Choosing is Half the Fun

If you can’t experiment on your students, there isn’t much fun in teaching.

Every now and then I have a class that has a lot of extra classes. Normally, if I have three classes, they tend to meet the same number of times. For example, Class One might meet 22 times, Class Two 22 times and Class Three 24 times. Class Three gets some extra English, which they don’t always appreciate, but a couple classes isn’t that difficult to manage.

However, once every few years the timing of holidays and school function days result in a larger difference in classes. For example, a couple years ago, I had a class that met 7 times during the winter term and another in the same grade that met 13 times. This meant the second class got almost twice as much English as the first class.

Because of that extra time, I decided to experiment on the longer class by having them make a TV commercial. They had to create a new product, a visual aid and a 60 second commercial. It was a bit of mad scientist experimentation but it turned out well enough that I ended up stealing the idea for higher grade a couple years later.

This year, in my first year high school class (US 10th grade) a couple of the classes are meeting four times more than the third class. I’ve therefore decided to put on my mad scientist hat and experiment on them.

This term, the plan is for them to make a two minute commercial advertising a lesser known prefecture (the Japanese version of a state). They have to research the prefecture and make a poster/advertisement for it.

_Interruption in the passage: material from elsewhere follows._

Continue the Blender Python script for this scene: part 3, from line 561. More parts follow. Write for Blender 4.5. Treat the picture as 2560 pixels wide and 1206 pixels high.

The most fun happened at the beginning: after they formed pairs, each pair sent a student to draw a prefecture. When the first pair got a prefecture that isn’t very interesting there was a lot of excitement for every drawing after that. It was mostly interesting to see which prefectures where considered cool and which ones were considered horrible.

Unfortunately, that’s probably the end of the fun, but that’s part of the experiment.